*Recorded data*:
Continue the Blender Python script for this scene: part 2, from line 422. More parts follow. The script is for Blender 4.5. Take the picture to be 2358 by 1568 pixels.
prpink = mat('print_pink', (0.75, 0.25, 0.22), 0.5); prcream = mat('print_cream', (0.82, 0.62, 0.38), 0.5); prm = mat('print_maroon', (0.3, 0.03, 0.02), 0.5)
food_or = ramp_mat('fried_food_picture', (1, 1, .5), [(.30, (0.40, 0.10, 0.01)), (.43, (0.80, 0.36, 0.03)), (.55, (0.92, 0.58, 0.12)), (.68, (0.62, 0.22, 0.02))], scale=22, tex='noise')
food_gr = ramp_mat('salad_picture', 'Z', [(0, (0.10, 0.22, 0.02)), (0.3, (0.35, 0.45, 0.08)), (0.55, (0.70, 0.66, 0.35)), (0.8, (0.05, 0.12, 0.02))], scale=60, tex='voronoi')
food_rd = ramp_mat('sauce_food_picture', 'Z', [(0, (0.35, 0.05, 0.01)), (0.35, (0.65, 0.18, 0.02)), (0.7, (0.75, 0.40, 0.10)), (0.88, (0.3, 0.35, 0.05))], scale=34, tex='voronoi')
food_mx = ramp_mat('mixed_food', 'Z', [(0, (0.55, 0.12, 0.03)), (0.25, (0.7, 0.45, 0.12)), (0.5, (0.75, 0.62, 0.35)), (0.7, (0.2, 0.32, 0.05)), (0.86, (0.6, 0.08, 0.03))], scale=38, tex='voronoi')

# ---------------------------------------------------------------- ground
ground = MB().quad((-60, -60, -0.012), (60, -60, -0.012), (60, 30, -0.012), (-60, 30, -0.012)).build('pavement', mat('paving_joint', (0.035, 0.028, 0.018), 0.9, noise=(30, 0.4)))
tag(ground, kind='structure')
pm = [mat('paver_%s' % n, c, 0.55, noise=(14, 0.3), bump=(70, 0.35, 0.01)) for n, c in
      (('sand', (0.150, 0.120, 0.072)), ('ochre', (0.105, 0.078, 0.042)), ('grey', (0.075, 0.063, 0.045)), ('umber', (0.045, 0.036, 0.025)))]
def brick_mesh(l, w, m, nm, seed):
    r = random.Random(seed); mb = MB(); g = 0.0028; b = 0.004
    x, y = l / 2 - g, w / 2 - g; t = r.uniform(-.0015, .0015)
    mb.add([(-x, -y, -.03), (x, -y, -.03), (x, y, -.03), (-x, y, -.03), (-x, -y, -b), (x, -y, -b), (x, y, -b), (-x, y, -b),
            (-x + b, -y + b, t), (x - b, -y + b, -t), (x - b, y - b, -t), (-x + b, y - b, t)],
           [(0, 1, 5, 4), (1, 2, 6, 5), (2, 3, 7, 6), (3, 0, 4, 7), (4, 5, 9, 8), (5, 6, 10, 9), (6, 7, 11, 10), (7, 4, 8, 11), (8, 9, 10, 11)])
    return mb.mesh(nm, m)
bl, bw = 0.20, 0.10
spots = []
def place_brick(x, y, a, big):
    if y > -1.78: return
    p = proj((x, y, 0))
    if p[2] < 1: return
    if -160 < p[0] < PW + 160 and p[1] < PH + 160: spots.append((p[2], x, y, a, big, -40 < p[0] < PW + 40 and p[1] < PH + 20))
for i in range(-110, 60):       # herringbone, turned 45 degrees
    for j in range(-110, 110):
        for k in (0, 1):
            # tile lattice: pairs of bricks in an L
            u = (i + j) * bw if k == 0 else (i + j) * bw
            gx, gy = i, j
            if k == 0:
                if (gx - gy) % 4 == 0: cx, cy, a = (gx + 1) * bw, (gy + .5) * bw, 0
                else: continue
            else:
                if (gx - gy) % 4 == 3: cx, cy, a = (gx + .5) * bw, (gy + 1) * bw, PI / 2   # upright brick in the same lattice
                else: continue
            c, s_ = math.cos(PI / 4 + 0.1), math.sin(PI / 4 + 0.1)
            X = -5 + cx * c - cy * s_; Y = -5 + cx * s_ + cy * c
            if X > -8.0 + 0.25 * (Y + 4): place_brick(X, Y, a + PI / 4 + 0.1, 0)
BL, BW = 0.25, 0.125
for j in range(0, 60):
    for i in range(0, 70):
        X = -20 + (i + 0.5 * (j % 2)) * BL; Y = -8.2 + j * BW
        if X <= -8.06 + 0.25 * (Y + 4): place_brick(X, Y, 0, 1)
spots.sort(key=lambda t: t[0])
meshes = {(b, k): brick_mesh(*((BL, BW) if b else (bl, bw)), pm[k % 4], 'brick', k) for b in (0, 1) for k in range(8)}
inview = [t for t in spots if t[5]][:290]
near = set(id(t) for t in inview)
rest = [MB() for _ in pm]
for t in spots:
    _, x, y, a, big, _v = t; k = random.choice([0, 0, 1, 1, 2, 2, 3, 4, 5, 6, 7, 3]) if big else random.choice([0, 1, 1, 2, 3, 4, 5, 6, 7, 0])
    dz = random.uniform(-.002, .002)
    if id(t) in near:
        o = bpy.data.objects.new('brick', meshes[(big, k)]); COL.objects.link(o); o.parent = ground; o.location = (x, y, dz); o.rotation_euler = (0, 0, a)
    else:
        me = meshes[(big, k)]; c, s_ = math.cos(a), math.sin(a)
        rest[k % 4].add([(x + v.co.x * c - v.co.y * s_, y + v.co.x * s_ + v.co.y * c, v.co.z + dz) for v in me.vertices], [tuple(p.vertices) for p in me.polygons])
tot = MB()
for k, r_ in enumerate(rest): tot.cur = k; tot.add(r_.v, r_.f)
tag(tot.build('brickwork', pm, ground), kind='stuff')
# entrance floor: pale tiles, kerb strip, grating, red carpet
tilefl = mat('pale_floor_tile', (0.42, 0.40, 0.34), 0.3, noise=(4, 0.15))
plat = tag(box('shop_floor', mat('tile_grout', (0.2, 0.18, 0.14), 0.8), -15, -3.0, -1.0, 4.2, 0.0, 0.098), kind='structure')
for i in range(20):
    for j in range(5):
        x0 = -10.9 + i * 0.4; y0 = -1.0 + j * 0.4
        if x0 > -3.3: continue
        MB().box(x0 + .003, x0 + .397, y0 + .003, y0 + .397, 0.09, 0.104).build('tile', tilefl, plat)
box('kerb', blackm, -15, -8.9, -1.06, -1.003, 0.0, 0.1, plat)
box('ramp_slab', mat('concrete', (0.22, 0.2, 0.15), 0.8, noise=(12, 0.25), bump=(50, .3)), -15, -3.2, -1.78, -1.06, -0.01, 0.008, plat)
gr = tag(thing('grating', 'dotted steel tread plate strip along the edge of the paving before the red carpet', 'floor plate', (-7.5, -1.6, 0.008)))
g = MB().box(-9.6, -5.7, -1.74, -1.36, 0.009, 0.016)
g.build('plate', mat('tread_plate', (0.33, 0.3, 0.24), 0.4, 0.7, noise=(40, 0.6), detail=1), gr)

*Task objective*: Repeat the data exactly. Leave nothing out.

*Worked answer*:
Continue the Blender Python script for this scene: part 2, from line 422. More parts follow. The script is for Blender 4.5. Take the picture to be 2358 by 1568 pixels.
prpink = mat('print_pink', (0.75, 0.25, 0.22), 0.5); prcream = mat('print_cream', (0.82, 0.62, 0.38), 0.5); prm = mat('print_maroon', (0.3, 0.03, 0.02), 0.5)
food_or = ramp_mat('fried_food_picture', (1, 1, .5), [(.30, (0.40, 0.10, 0.01)), (.43, (0.80, 0.36, 0.03)), (.55, (0.92, 0.58, 0.12)), (.68, (0.62, 0.22, 0.02))], scale=22, tex='noise')
food_gr = ramp_mat('salad_picture', 'Z', [(0, (0.10, 0.22, 0.02)), (0.3, (0.35, 0.45, 0.08)), (0.55, (0.70, 0.66, 0.35)), (0.8, (0.05, 0.12, 0.02))], scale=60, tex='voronoi')
food_rd = ramp_mat('sauce_food_picture', 'Z', [(0, (0.35, 0.05, 0.01)), (0.35, (0.65, 0.18, 0.02)), (0.7, (0.75, 0.40, 0.10)), (0.88, (0.3, 0.35, 0.05))], scale=34, tex='voronoi')
food_mx = ramp_mat('mixed_food', 'Z', [(0, (0.55, 0.12, 0.03)), (0.25, (0.7, 0.45, 0.12)), (0.5, (0.75, 0.62, 0.35)), (0.7, (0.2, 0.32, 0.05)), (0.86, (0.6, 0.08, 0.03))], scale=38, tex='voronoi')

# ---------------------------------------------------------------- ground
ground = MB().quad((-60, -60, -0.012), (60, -60, -0.012), (60, 30, -0.012), (-60, 30, -0.012)).build('pavement', mat('paving_joint', (0.035, 0.028, 0.018), 0.9, noise=(30, 0.4)))
tag(ground, kind='structure')
pm = [mat('paver_%s' % n, c, 0.55, noise=(14, 0.3), bump=(70, 0.35, 0.01)) for n, c in
      (('sand', (0.150, 0.120, 0.072)), ('ochre', (0.105, 0.078, 0.042)), ('grey', (0.075, 0.063, 0.045)), ('umber', (0.045, 0.036, 0.025)))]
def brick_mesh(l, w, m, nm, seed):
    r = random.Random(seed); mb = MB(); g = 0.0028; b = 0.004
    x, y = l / 2 - g, w / 2 - g; t = r.uniform(-.0015, .0015)
    mb.add([(-x, -y, -.03), (x, -y, -.03), (x, y, -.03), (-x, y, -.03), (-x, -y, -b), (x, -y, -b), (x, y, -b), (-x, y, -b),
            (-x + b, -y + b, t), (x - b, -y + b, -t), (x - b, y - b, -t), (-x + b, y - b, t)],
           [(0, 1, 5, 4), (1, 2, 6, 5), (2, 3, 7, 6), (3, 0, 4, 7), (4, 5, 9, 8), (5, 6, 10, 9), (6, 7, 11, 10), (7, 4, 8, 11), (8, 9, 10, 11)])
    return mb.mesh(nm, m)
bl, bw = 0.20, 0.10
spots = []
def place_brick(x, y, a, big):
    if y > -1.78: return
    p = proj((x, y, 0))
    if p[2] < 1: return
    if -160 < p[0] < PW + 160 and p[1] < PH + 160: spots.append((p[2], x, y, a, big, -40 < p[0] < PW + 40 and p[1] < PH + 20))
for i in range(-110, 60):       # herringbone, turned 45 degrees
    for j in range(-110, 110):
        for k in (0, 1):
            # tile lattice: pairs of bricks in an L
            u = (i + j) * bw if k == 0 else (i + j) * bw
            gx, gy = i, j
            if k == 0:
                if (gx - gy) % 4 == 0: cx, cy, a = (gx + 1) * bw, (gy + .5) * bw, 0
                else: continue
            else:
                if (gx - gy) % 4 == 3: cx, cy, a = (gx + .5) * bw, (gy + 1) * bw, PI / 2   # upright brick in the same lattice
                else: continue
            c, s_ = math.cos(PI / 4 + 0.1), math.sin(PI / 4 + 0.1)
            X = -5 + cx * c - cy * s_; Y = -5 + cx * s_ + cy * c
            if X > -8.0 + 0.25 * (Y + 4): place_brick(X, Y, a + PI / 4 + 0.1, 0)
BL, BW = 0.25, 0.125
for j in range(0, 60):
    for i in range(0, 70):
        X = -20 + (i + 0.5 * (j % 2)) * BL; Y = -8.2 + j * BW
        if X <= -8.06 + 0.25 * (Y + 4): place_brick(X, Y, 0, 1)
spots.sort(key=lambda t: t[0])
meshes = {(b, k): brick_mesh(*((BL, BW) if b else (bl, bw)), pm[k % 4], 'brick', k) for b in (0, 1) for k in range(8)}
inview = [t for t in spots if t[5]][:290]
near = set(id(t) for t in inview)
rest = [MB() for _ in pm]
for t in spots:
    _, x, y, a, big, _v = t; k = random.choice([0, 0, 1, 1, 2, 2, 3, 4, 5, 6, 7, 3]) if big else random.choice([0, 1, 1, 2, 3, 4, 5, 6, 7, 0])
    dz = random.uniform(-.002, .002)
    if id(t) in near:
        o = bpy.data.objects.new('brick', meshes[(big, k)]); COL.objects.link(o); o.parent = ground; o.location = (x, y, dz); o.rotation_euler = (0, 0, a)
    else:
        me = meshes[(big, k)]; c, s_ = math.cos(a), math.sin(a)
        rest[k % 4].add([(x + v.co.x * c - v.co.y * s_, y + v.co.x * s_ + v.co.y * c, v.co.z + dz) for v in me.vertices], [tuple(p.vertices) for p in me.polygons])
tot = MB()
for k, r_ in enumerate(rest): tot.cur = k; tot.add(r_.v, r_.f)
tag(tot.build('brickwork', pm, ground), kind='stuff')
# entrance floor: pale tiles, kerb strip, grating, red carpet
tilefl = mat('pale_floor_tile', (0.42, 0.40, 0.34), 0.3, noise=(4, 0.15))
plat = tag(box('shop_floor', mat('tile_grout', (0.2, 0.18, 0.14), 0.8), -15, -3.0, -1.0, 4.2, 0.0, 0.098), kind='structure')
for i in range(20):
    for j in range(5):
        x0 = -10.9 + i * 0.4; y0 = -1.0 + j * 0.4
        if x0 > -3.3: continue
        MB().box(x0 + .003, x0 + .397, y0 + .003, y0 + .397, 0.09, 0.104).build('tile', tilefl, plat)
box('kerb', blackm, -15, -8.9, -1.06, -1.003, 0.0, 0.1, plat)
box('ramp_slab', mat('concrete', (0.22, 0.2, 0.15), 0.8, noise=(12, 0.25), bump=(50, .3)), -15, -3.2, -1.78, -1.06, -0.01, 0.008, plat)
gr = tag(thing('grating', 'dotted steel tread plate strip along the edge of the paving before the red carpet', 'floor plate', (-7.5, -1.6, 0.008)))
g = MB().box(-9.6, -5.7, -1.74, -1.36, 0.009, 0.016)
g.build('plate', mat('tread_plate', (0.33, 0.3, 0.24), 0.4, 0.7, noise=(40, 0.6), detail=1), gr)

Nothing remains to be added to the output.